# [EXERCISE DESCRIPTION]
Write out, word for word, every line from the first one through the line that holds "sc.camera = cam", and nothing else; skip the pictures.

# [DATA LINES]
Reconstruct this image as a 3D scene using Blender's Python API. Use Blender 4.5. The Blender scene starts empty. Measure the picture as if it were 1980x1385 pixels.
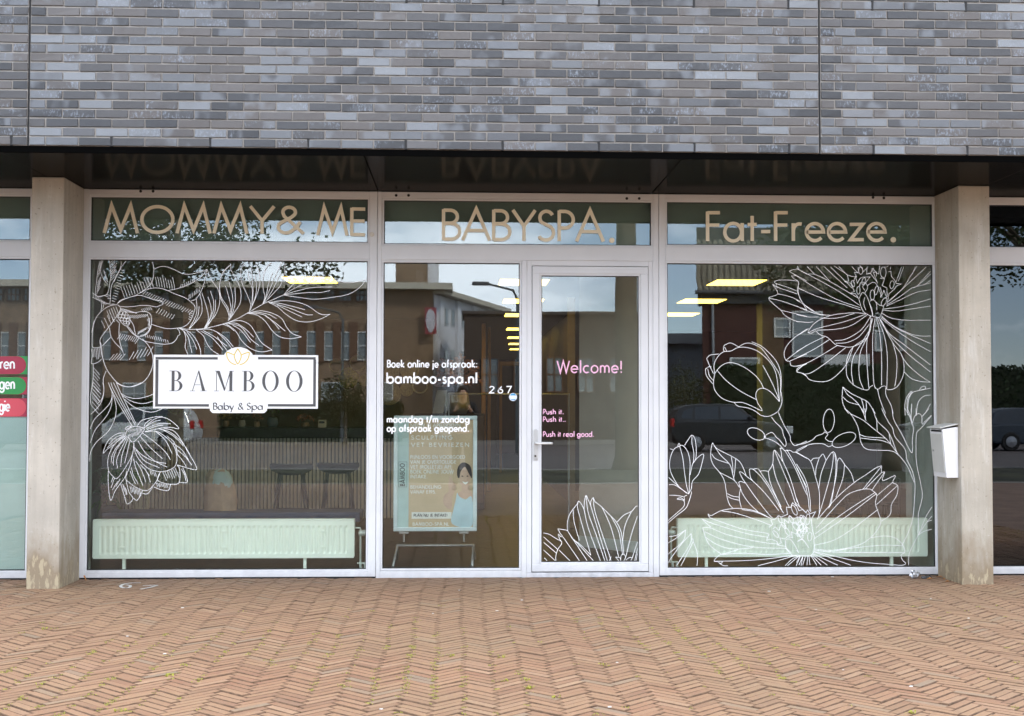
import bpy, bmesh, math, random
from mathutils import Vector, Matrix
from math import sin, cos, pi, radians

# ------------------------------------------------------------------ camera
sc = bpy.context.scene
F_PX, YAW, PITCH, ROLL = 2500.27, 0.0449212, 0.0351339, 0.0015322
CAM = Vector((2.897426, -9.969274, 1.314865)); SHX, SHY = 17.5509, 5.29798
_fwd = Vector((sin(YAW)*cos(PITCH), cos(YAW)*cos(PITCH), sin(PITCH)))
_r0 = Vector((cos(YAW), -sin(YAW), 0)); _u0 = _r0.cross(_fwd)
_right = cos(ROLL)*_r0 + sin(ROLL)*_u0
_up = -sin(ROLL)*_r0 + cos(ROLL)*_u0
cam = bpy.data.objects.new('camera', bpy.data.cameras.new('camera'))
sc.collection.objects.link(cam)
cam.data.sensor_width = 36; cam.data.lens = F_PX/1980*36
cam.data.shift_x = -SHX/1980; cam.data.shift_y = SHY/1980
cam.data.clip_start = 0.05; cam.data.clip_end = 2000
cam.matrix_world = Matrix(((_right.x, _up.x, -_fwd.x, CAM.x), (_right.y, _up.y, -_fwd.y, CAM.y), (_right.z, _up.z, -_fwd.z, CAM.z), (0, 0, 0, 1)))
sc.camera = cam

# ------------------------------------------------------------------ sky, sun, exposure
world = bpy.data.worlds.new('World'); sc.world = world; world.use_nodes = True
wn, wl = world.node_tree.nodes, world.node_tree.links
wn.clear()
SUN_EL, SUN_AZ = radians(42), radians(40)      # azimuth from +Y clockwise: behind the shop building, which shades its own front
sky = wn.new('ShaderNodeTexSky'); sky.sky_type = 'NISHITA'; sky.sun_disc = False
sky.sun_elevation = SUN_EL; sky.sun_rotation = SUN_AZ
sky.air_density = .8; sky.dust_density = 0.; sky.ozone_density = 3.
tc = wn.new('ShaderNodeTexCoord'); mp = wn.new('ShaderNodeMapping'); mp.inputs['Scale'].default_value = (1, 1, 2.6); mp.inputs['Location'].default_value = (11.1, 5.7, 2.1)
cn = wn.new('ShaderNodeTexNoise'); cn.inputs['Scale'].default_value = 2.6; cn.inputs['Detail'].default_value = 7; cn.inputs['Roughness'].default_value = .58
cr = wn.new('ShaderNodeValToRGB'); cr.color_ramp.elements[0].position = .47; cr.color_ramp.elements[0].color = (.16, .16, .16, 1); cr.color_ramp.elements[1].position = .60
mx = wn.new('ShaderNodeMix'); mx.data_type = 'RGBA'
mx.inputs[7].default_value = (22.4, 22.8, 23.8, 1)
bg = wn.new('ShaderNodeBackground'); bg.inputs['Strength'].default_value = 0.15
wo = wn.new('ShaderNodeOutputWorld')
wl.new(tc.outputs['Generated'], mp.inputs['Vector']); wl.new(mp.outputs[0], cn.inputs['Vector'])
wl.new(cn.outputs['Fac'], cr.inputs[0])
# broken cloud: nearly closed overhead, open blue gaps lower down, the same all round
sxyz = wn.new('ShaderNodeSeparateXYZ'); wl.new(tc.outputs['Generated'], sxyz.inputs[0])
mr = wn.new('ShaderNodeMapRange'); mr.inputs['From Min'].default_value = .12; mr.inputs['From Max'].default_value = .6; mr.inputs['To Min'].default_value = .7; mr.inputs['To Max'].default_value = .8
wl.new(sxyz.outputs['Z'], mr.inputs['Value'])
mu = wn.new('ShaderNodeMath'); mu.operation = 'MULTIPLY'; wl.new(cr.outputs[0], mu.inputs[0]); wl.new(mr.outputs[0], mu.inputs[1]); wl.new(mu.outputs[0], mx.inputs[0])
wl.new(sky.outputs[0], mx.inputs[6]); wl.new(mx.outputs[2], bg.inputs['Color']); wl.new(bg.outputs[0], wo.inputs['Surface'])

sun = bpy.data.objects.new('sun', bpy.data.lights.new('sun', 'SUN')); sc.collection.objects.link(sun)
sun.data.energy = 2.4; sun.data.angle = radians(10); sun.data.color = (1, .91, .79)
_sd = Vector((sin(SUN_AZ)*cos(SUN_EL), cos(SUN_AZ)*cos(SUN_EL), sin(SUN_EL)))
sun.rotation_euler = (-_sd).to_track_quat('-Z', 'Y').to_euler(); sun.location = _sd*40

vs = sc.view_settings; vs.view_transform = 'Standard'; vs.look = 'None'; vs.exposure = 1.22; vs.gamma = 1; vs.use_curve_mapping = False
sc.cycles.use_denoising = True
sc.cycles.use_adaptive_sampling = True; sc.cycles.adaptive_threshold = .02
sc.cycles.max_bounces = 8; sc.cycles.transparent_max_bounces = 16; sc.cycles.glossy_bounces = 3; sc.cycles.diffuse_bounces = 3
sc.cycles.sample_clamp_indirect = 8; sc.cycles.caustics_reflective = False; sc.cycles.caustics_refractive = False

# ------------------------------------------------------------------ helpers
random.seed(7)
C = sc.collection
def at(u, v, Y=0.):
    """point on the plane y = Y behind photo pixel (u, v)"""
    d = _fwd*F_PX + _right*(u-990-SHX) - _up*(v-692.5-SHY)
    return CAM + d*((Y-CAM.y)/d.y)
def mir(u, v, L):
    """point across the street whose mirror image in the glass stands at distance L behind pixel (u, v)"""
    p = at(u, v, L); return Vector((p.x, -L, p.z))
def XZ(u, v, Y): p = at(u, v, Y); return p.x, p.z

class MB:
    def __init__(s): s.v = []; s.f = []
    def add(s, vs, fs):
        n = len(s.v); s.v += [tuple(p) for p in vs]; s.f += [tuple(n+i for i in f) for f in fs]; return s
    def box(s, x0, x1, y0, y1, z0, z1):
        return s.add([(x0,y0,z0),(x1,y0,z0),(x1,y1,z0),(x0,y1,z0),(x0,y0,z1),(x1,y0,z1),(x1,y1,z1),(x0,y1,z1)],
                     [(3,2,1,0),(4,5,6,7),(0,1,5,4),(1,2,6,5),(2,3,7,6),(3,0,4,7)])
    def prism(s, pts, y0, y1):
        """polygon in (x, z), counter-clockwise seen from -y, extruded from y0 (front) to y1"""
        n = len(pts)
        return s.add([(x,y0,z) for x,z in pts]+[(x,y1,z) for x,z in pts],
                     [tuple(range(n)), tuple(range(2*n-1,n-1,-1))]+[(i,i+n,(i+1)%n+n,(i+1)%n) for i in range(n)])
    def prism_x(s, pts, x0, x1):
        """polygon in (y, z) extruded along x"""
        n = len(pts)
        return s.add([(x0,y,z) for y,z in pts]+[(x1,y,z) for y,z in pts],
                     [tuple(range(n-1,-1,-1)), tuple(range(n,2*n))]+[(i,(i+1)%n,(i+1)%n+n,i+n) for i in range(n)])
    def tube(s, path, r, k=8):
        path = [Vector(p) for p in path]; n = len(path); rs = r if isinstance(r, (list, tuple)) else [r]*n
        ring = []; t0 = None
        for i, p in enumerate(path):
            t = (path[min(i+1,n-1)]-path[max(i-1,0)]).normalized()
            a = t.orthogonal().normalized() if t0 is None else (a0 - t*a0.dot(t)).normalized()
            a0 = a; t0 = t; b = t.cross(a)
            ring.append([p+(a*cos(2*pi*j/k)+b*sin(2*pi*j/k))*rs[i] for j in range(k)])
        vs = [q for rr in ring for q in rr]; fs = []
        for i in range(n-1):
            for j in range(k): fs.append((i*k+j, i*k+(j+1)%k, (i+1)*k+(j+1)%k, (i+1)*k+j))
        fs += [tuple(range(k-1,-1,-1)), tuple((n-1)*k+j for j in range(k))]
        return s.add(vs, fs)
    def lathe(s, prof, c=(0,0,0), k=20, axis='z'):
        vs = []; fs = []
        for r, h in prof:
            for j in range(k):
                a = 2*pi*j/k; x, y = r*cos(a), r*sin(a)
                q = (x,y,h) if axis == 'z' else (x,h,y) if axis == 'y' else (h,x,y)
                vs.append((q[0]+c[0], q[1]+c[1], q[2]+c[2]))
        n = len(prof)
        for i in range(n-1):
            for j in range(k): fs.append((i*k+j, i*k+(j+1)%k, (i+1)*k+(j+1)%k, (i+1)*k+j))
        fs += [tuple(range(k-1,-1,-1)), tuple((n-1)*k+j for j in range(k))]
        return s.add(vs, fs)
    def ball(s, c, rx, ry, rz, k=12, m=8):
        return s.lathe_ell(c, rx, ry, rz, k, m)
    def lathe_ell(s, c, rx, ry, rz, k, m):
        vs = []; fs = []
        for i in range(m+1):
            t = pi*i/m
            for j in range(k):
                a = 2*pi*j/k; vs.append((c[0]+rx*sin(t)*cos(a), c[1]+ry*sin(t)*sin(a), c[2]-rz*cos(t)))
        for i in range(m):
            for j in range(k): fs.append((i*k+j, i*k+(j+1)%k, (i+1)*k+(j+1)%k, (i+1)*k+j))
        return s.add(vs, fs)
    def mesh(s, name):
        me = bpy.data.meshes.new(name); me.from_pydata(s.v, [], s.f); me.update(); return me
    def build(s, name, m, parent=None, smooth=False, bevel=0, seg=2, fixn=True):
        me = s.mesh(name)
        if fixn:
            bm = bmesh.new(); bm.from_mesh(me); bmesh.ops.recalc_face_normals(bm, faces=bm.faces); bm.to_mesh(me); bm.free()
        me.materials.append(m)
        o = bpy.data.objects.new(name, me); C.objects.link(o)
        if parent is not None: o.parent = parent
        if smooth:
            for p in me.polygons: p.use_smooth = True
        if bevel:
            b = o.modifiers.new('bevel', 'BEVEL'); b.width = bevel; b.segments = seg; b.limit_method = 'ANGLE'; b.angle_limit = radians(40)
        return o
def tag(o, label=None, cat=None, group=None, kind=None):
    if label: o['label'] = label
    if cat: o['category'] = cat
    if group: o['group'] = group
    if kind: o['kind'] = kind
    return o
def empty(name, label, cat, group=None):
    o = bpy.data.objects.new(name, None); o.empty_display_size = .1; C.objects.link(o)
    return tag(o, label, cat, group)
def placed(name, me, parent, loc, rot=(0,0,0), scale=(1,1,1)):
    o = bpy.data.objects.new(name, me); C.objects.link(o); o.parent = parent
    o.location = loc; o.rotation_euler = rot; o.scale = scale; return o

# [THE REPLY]
Reconstruct this image as a 3D scene using Blender's Python API. Use Blender 4.5. The Blender scene starts empty. Measure the picture as if it were 1980x1385 pixels.
import bpy, bmesh, math, random
from mathutils import Vector, Matrix
from math import sin, cos, pi, radians

# ------------------------------------------------------------------ camera
sc = bpy.context.scene
F_PX, YAW, PITCH, ROLL = 2500.27, 0.0449212, 0.0351339, 0.0015322
CAM = Vector((2.897426, -9.969274, 1.314865)); SHX, SHY = 17.5509, 5.29798
_fwd = Vector((sin(YAW)*cos(PITCH), cos(YAW)*cos(PITCH), sin(PITCH)))
_r0 = Vector((cos(YAW), -sin(YAW), 0)); _u0 = _r0.cross(_fwd)
_right = cos(ROLL)*_r0 + sin(ROLL)*_u0
_up = -sin(ROLL)*_r0 + cos(ROLL)*_u0
cam = bpy.data.objects.new('camera', bpy.data.cameras.new('camera'))
sc.collection.objects.link(cam)
cam.data.sensor_width = 36; cam.data.lens = F_PX/1980*36
cam.data.shift_x = -SHX/1980; cam.data.shift_y = SHY/1980
cam.data.clip_start = 0.05; cam.data.clip_end = 2000
cam.matrix_world = Matrix(((_right.x, _up.x, -_fwd.x, CAM.x), (_right.y, _up.y, -_fwd.y, CAM.y), (_right.z, _up.z, -_fwd.z, CAM.z), (0, 0, 0, 1)))
sc.camera = cam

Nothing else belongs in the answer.